Prospects for an Uncertain Future

Presidency of Venezuela / CC BY-NC-SA 2.0

Venezuela’s precarious economic and social situation has prompted speculation of how the remainder of Nicolas Maduro’s term as president will unfold. With the world’s highest inflation rate, widespread scarcity, and rampant crime, Venezuela is struggling on multiple fronts, while at the same time facing internal government divisions. Despite these divisions, the opposition is not faring much better, as it is also exhibits signs of fracturing. Protests and alleged human rights violations further complicate Venezuela’s situation with international and regional criticism. These issues, compounded with recent U.S.-imposed sanctions on top Venezuelan officials , pose an uncertain future for not only what remains of Maduro’s term, but also for the next election and beyond.

On Thursday, August 14, The Dialogue was pleased to host two Venezuela experts to discuss the country’s future. Javier Corrales is a professor of political science at Amherst College and leading expert on Venezuela, U.S.-Venezuela relations, and Latin American politics. Joining him was Michael McCarthy, a professional lecturer with the Latin American program at Johns Hopkins-SAIS who served as senior researcher to the Carter Center’s Venezuela Presidential Elections Study Missions in 2012 and 2013. Dialogue president Michael Shifter moderated the event.

Much of the discussion focused on Maduro’s relationship with the public and with his own party and government. McCarthy noted that Maduro came into power on “life support” during the “heart attack conditions” following the death of Chavez and the subsequent election. Despite the media portraying him as an unpopular leader with an unorganized government, both of the speakers’ comments suggested that Maduro has an action-plan and a sense of direction. Corrales characterized Venezuela as a competitive authoritarian regime, one where competitive elections take place but where the government remains highly authoritarian. He mentioned the creation of a troika consisting of Maduro, Rafael Ramirez, and Diosdado Cabello that the president most likely established for the purpose of concentrating powers within the PSUV. What he called a “very Leninist” party is now supporting and approving Maduro’s decisions, as opposed to the communal councils or national assembly. This step away from the one-man rule practiced by Chavez could give rise to party rule—particularly one-party rule—in Venezuela as opposed to the previous dependence on parties as simple electoral machines. However, Corrales warned that the party could become a “Frankenstein”, eroding the power of the presidents’ rule and overtaking him as the central political player.

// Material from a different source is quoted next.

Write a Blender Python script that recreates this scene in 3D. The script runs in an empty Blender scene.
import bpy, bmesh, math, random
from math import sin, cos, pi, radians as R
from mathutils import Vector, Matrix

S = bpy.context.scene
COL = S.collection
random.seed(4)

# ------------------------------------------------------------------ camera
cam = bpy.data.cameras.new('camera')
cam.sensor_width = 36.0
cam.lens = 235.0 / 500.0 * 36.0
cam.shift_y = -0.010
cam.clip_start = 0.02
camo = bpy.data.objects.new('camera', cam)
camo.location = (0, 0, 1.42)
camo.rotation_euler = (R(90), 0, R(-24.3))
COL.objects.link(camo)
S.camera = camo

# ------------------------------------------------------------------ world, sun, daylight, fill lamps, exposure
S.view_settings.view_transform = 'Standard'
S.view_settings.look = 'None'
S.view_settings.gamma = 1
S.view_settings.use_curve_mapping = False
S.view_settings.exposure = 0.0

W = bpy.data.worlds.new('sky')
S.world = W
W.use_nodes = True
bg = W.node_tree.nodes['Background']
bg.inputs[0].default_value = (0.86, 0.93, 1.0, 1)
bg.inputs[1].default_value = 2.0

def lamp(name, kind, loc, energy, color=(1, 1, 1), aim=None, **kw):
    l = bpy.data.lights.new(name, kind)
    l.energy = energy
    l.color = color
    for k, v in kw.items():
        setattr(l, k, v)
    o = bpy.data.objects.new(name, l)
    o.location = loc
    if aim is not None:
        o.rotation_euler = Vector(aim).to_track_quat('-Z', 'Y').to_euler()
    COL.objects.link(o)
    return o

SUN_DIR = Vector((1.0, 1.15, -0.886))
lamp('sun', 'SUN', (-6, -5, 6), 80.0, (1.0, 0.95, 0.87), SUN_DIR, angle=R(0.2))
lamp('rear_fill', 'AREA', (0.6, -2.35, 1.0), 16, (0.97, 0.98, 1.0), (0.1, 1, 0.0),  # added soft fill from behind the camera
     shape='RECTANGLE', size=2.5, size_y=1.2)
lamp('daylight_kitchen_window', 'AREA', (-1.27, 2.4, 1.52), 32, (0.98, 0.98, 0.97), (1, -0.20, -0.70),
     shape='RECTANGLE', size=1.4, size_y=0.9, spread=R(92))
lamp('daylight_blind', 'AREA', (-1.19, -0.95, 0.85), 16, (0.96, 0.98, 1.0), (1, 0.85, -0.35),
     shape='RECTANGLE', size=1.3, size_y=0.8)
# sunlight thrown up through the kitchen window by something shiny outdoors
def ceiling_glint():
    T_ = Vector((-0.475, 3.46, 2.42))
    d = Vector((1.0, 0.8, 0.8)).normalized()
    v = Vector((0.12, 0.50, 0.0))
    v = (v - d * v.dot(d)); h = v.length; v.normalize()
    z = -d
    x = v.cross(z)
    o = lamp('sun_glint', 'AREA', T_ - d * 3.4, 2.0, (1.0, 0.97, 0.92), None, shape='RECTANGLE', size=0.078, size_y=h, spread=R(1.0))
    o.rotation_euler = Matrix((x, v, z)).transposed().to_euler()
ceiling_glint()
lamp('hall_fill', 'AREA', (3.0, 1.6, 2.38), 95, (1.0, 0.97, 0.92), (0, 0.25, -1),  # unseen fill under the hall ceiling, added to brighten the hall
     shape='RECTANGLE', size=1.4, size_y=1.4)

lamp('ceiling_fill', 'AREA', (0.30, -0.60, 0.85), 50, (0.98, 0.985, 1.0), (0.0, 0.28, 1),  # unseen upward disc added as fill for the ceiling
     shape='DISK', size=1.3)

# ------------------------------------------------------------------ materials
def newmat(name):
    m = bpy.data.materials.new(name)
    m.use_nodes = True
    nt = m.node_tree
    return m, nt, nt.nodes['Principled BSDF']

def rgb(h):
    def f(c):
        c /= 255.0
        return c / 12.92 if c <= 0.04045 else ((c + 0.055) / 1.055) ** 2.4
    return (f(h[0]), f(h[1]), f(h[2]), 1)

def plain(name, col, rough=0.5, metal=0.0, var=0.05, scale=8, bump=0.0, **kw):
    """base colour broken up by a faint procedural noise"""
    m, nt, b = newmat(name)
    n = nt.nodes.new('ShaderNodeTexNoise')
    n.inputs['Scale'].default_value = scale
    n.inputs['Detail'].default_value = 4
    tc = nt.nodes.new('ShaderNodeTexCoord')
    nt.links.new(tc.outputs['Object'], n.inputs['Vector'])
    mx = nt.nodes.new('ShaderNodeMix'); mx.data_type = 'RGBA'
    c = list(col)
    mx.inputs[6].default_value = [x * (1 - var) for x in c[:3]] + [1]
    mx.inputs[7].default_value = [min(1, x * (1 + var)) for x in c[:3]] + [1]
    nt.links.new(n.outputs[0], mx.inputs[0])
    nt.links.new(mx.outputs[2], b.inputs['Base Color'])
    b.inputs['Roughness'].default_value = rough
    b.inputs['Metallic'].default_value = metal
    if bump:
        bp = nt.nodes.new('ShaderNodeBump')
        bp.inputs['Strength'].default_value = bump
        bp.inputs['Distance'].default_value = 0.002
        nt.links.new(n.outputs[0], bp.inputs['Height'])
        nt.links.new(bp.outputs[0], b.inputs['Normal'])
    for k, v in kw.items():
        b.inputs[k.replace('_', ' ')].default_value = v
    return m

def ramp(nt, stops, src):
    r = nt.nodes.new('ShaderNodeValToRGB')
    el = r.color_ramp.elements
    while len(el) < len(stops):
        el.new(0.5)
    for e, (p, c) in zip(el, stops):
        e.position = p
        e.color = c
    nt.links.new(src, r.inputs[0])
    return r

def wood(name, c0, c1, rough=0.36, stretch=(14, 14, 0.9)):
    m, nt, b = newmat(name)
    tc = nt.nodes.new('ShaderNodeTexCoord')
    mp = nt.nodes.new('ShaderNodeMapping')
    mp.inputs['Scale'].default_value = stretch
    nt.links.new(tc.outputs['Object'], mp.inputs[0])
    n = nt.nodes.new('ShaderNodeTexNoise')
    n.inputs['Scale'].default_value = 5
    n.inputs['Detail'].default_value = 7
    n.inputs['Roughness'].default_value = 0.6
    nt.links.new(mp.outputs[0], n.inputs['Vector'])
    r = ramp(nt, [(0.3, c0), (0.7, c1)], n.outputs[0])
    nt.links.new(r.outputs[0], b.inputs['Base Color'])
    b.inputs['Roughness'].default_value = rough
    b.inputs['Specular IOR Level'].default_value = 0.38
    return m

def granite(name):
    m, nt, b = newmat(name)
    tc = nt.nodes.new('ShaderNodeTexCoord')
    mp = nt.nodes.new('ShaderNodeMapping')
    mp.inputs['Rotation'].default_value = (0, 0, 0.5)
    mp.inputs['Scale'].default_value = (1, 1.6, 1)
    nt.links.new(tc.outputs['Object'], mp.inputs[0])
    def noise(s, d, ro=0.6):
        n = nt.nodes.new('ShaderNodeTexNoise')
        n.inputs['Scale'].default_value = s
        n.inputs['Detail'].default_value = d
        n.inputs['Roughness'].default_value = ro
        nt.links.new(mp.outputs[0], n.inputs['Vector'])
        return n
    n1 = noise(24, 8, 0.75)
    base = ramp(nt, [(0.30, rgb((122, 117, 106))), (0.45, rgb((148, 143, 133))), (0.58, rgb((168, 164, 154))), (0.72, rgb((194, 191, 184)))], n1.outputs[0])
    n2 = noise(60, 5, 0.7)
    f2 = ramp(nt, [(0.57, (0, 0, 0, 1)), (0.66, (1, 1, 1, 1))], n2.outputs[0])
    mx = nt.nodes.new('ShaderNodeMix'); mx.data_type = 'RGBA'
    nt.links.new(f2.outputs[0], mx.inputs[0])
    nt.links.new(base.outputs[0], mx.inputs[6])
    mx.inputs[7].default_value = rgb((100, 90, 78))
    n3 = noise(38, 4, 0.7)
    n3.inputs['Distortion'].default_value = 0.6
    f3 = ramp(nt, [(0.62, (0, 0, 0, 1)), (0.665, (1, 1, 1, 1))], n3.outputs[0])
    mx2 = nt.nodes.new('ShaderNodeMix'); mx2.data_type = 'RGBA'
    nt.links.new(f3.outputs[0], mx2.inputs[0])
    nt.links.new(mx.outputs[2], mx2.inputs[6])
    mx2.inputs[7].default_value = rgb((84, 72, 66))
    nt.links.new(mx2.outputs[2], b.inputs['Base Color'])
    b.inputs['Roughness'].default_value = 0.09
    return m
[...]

Economically, Venezuela has been faring poorly. After two monetary devaluations, inflation remains the highest in the world and foreign investment continues to be deterred. Many international airlines, for example, have significantly cut their flights to Venezuela due to payment disputes. Corrales suggested that Venezuela’s economic ditch may have been dug by the continuation of Chavez’s aggressive statist spending in an attempt to salvage some support from the population who once so strongly backed his predecessor. Heavily subsidized gas prices and a very active black market have also drained funds from the already precarious treasury. Further, Maduro has allotted more money for military spending, in what Corrales described as way of compensating for not being a military man himself and of following the Cuban/Chavez model of having a strong military presence in the government.

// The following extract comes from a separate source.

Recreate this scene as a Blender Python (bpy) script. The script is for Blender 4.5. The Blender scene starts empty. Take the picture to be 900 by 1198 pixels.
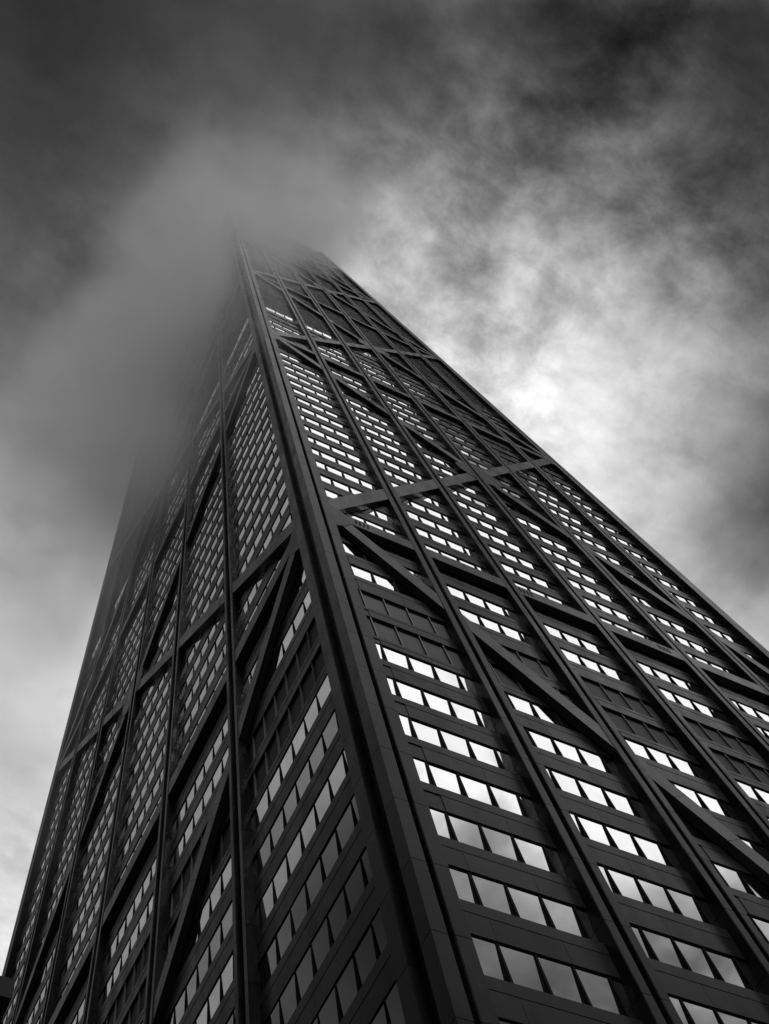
import bpy, bmesh, math, random
from mathutils import Vector, Matrix
random.seed(7)
S = bpy.context.scene
COL = S.collection

# ------------------------------------------------------------------ camera
CAM = Vector((-15.639, -18.568, 2.0))
YAW, PIT, ROL, FPX = 0.74167, 1.16021, -0.38991, 1351.15
fw = Vector((math.cos(PIT)*math.cos(YAW), math.cos(PIT)*math.sin(YAW), math.sin(PIT)))
r0 = Vector((math.sin(YAW), -math.cos(YAW), 0)); u0 = r0.cross(fw)
rt = r0*math.cos(ROL) + u0*math.sin(ROL); up = -r0*math.sin(ROL) + u0*math.cos(ROL)
cd = bpy.data.cameras.new('camera'); cam = bpy.data.objects.new('camera', cd); COL.objects.link(cam)
m = Matrix((rt, up, -fw)).transposed().to_4x4(); m.translation = CAM; cam.matrix_world = m
cd.sensor_fit = 'VERTICAL'; cd.sensor_height = 24; cd.sensor_width = 18
cd.lens = 24*FPX/1198; cd.clip_start = .1; cd.clip_end = 20000
S.camera = cam

# ------------------------------------------------------------------ view, sky, sun
S.view_settings.view_transform = 'Standard'; S.view_settings.look = 'None'
S.view_settings.exposure = 0; S.view_settings.gamma = 1; S.view_settings.use_curve_mapping = False
S.cycles.use_denoising = True
S.cycles.max_bounces = 6; S.cycles.diffuse_bounces = 2; S.cycles.glossy_bounces = 2
S.cycles.volume_bounces = 3; S.cycles.transmission_bounces = 1; S.cycles.caustics_reflective = False; S.cycles.sample_clamp_indirect = 1.5
S.cycles.volume_step_rate = 1.0; S.cycles.volume_max_steps = 256
W = bpy.data.worlds.new('World'); S.world = W; W.use_nodes = True
SUN_EL, SUN_AZ = math.radians(58), math.radians(-92)     # azimuth from +x towards +y
sd = Vector((math.cos(SUN_EL)*math.cos(SUN_AZ), math.cos(SUN_EL)*math.sin(SUN_AZ), math.sin(SUN_EL)))
nt = W.node_tree; N = nt.nodes; K = nt.links; N.clear()
def nd(t, **kw):
    n = N.new(t)
    for k, v in kw.items(): setattr(n, k, v)
    return n
def mth(op, a, b=None, c=None, clamp=False):
    n = nd('ShaderNodeMath', operation=op); n.use_clamp = clamp
    for i, v in enumerate((a, b, c)):
        if v is None: continue
        if isinstance(v, (int, float)): n.inputs[i].default_value = v
        else: K.new(v, n.inputs[i])
    return n.outputs[0]
def vmt(op, a, b=None, out=0):
    n = nd('ShaderNodeVectorMath', operation=op)
    for i, v in enumerate((a, b)):
        if v is None: continue
        if isinstance(v, tuple): n.inputs[i].default_value = v
        else: K.new(v, n.inputs[i])
    return n.outputs[out]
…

Venezuelan and international experts generally agree that Ramirez, despite what the media projects, has an economic plan, but the question lies in the ability to implement the it. McCarthy predicts Ramirez will try to step up the process of signing oil agreements with foreign nationals and loosen price controls to help the private sector. It is likely that the oil reserves in the Orinoco belt will be developed to produce crude, but the government needs foreign technology to make this happen. Despite the poor economic conditions, Venezuela will continue to receive support from China and plans to repay China’s $4 billion contribution with additional barrels of crude oil. In regards to privatization, Corrales believes that Venezuelan-owned Citgo could be sold. If this happens, however, it may be a hint that development of the Orinoco belt is going poorly, as well as a sign of economic desperation: a viable plan in the Oronico belt wouldn’t force the government to seek revenue through Citgo’s sale. Regardless of whatever path is taken the experts predicted that economic changes might result on political costs for Maduro.

One of the most important issues raised by the audience was the question of how much political capital Maduro has gained, and whether it is enough to propel him through the end of his term and into another one. Both within the government—the radicals in the PSUV who believe Maduro is too sympathetic to capitalism—and outside of the government—those who feel repressed and silenced—there are factions that feel Maduro lacks power and is running the country poorly. However, changes during his government suggest that Maduro may be aware of the difficult situation and that he has an action-plan to try to tackle it. Whether it’s an effective plan or not remains to be seen.